The discussion of immaterial labor in this weeks readings seemed rather dated given the realities of the gig-economy, cyber-currencies, and automated bots, which to my mind challenge the idea of immaterial labor as the principle hegemonic form of labor under neoliberal capitalism. The notion of the “Gold Farmer” as a form of human labor has been largely replaced by machine learning bots, and is now a proper capitalist endeavor: most farms are run by investors who transform raw computational power—not human power—into money. This predominates in WoW, RuneQuest, and other MMOs. Whomever has the computation infrastructure and the most sophisticated bots makes the most money. 

One of the core contradictions of gig-economy, however, is that this labor market is unsustainable. As many of the “Uber-for-x” companies have found, workers in the gig-economy quickly realize the extent to which they are being exploited and demand higher wages. This is the widely-discussed, unspoken rule of companies like Uber, et al.: their business model cannot sustain itself. Without the financial manipulations of the stock market, where investor capital is continuously needed to offset losses, all of these companies would go bankrupt.

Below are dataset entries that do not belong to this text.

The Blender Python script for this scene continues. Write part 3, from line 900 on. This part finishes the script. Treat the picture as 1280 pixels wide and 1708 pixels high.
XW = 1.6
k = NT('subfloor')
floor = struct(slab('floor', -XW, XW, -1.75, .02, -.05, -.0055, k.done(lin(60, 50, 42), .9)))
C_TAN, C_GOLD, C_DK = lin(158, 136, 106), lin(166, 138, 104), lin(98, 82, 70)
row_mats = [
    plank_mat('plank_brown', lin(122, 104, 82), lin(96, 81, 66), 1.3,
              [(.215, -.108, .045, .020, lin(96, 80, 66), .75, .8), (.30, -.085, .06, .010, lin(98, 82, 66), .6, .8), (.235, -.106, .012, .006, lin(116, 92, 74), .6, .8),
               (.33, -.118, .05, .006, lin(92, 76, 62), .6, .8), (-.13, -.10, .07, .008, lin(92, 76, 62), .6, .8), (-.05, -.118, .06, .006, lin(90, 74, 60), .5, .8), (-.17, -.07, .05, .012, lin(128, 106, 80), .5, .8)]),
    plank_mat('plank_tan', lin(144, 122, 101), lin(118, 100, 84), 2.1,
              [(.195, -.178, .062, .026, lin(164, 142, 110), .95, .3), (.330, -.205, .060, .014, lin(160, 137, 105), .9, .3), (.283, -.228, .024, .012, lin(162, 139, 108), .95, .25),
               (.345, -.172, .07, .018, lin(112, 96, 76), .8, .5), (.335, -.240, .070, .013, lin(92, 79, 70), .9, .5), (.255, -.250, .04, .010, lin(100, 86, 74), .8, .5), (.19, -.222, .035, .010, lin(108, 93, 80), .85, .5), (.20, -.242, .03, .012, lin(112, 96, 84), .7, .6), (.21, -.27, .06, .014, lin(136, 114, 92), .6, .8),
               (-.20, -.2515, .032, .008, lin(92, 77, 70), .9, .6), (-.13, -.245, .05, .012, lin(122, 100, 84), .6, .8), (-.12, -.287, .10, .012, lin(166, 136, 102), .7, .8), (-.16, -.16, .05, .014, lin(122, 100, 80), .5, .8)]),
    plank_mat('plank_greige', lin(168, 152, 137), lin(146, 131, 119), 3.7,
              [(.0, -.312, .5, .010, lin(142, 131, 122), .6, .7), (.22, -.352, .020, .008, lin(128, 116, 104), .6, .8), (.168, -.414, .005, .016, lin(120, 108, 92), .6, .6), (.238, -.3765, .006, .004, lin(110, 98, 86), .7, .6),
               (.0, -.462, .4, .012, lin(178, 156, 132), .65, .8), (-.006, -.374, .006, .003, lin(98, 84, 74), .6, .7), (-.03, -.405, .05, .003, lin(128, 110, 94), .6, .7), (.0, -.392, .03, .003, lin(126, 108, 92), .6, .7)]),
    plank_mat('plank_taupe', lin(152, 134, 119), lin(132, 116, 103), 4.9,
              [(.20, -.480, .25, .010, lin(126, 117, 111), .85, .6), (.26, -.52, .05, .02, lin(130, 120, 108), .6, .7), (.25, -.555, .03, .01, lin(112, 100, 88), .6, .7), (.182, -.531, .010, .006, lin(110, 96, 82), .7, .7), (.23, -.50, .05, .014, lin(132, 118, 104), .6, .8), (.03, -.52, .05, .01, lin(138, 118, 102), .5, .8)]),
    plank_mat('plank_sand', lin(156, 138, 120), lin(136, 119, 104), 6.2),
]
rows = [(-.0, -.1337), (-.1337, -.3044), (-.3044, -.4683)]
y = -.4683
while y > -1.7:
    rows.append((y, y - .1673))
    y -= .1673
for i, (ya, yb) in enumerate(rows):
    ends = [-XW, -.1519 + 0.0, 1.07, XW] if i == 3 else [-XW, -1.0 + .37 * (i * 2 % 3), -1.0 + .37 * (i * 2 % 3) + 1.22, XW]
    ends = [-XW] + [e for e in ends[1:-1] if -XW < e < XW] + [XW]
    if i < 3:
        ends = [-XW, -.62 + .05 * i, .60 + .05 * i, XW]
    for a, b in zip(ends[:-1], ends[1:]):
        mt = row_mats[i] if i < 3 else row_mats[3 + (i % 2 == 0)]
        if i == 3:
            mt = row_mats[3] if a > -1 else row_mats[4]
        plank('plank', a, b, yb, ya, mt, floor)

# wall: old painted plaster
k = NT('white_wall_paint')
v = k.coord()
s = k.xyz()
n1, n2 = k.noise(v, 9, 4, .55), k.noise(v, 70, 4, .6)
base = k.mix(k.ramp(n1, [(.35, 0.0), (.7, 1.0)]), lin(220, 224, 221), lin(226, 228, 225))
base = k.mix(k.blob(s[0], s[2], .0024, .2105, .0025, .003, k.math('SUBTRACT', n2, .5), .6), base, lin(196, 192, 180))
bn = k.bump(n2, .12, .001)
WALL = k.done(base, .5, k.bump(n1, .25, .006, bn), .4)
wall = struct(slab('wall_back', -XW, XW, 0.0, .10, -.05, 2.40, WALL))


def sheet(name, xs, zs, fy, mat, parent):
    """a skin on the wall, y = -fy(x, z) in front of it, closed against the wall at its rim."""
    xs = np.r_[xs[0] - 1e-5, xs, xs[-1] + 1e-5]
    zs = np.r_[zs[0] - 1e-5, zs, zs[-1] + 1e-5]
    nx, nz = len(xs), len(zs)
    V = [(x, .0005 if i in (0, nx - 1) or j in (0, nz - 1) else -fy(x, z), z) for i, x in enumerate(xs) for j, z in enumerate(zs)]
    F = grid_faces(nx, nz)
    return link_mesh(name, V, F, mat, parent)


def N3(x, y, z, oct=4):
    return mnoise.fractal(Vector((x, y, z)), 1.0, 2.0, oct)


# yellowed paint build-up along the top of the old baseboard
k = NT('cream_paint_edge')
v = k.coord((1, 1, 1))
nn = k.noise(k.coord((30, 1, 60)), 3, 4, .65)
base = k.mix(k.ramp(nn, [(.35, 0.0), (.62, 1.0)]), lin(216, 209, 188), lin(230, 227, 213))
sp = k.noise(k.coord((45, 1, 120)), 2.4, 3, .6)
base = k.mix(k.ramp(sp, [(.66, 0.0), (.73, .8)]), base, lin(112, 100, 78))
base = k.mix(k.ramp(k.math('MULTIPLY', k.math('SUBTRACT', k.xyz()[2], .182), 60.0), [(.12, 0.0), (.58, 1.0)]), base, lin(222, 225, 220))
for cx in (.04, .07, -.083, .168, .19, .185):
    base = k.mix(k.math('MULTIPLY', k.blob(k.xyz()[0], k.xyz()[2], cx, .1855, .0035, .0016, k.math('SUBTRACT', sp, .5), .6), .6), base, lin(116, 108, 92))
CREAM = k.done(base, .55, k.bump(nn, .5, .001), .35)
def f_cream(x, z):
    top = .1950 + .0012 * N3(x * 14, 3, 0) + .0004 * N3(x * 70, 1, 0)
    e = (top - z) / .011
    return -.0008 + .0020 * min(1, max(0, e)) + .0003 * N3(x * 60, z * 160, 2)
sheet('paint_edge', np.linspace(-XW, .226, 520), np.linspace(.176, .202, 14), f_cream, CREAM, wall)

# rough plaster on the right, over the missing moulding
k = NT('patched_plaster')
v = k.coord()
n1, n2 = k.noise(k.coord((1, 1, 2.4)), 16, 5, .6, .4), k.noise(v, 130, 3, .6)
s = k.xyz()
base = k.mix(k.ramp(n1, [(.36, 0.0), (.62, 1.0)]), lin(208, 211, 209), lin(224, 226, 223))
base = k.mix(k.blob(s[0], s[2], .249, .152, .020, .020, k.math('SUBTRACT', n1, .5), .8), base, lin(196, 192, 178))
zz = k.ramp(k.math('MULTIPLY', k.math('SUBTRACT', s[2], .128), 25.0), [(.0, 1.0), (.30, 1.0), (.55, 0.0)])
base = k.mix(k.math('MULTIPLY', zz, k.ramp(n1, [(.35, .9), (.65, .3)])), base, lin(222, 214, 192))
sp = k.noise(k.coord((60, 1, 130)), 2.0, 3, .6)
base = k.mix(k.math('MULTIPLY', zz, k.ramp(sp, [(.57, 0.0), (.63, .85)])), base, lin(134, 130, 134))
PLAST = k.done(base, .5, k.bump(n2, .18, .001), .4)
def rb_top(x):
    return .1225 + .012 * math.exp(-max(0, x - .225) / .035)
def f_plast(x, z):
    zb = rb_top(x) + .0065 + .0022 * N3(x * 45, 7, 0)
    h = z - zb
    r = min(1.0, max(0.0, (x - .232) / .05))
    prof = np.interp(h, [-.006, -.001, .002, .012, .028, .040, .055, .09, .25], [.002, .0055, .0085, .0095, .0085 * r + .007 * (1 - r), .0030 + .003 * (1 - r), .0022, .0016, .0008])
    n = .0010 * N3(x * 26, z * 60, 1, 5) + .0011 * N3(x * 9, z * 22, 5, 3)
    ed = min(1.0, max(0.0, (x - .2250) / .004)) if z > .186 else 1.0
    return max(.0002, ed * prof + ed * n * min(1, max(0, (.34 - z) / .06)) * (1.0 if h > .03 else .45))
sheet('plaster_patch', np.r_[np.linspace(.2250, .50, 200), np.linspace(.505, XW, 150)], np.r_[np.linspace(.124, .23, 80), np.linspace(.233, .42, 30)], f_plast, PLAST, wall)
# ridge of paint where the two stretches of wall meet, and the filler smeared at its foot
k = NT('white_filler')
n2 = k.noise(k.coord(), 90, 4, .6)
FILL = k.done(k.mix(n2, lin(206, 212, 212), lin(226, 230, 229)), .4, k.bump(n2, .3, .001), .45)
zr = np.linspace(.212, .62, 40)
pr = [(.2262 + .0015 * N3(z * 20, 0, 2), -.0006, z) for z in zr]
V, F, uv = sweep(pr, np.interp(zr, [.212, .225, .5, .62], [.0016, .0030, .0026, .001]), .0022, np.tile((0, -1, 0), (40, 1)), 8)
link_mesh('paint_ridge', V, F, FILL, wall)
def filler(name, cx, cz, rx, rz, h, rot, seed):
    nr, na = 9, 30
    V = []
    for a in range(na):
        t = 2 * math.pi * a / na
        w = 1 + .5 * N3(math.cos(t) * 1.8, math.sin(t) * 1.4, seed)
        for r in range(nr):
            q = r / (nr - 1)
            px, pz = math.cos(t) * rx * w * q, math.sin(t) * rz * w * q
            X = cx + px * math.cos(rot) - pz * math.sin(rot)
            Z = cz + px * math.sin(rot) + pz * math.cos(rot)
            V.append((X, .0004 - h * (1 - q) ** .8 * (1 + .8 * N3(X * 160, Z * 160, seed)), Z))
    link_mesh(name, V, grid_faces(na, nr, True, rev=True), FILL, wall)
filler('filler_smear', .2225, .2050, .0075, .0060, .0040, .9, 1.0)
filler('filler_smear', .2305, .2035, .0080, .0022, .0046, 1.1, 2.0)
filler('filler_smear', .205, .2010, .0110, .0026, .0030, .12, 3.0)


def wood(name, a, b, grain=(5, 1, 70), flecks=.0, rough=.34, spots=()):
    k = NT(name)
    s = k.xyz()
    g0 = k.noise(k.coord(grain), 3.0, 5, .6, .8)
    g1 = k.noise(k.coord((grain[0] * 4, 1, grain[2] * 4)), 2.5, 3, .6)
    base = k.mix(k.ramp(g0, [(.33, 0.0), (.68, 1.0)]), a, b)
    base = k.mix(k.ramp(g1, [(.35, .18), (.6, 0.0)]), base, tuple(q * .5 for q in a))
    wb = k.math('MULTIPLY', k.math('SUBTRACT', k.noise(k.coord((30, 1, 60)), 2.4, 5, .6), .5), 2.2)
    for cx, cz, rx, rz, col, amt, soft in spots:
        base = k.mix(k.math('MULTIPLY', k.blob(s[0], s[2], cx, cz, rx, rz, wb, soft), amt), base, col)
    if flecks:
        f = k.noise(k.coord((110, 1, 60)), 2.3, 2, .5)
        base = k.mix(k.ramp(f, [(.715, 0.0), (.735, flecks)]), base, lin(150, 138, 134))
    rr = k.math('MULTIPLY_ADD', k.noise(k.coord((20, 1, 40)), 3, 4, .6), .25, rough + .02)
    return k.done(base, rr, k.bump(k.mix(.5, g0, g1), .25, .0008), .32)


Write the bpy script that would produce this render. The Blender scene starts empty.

As such they are locked in a cycle of constant expansion into new market segments, while cutting pay to workers in order to keep the whole endeavor from collapsing in on itself. It seems inconceivable that these extreme contradictions will not lead to worker collectives, protests, and general labor unrest. Uber has already faced a number of class-action lawsuits from workers that have threatened to topple the entire regime.


It seems to me that the phenomenon of crowd-sourced labor presents equal challenges to both labor and capital. For labor it presents a challenge to organizing and creating collective labor power, and for capital it presents a new, if not difficult stage in labor management techniques. One of the solutions that capital is pursuing is what I mentioned above: using automated bots to take over for human labor, and creating more and more creative ways to secretly crowd-source humans to train these ML models (for instance, Re-Captcha, Facebook’s face-recognition as Tagging, or Apple’s using facial recognition to open your phone). What is most interesting about Nakamura’s analysis, with the benefit of hindsight, is the ways in which capital finds new ways to exploit and reproduce racial antagonisms to divide workers against themselves, such as to head off their ability to organize collectively.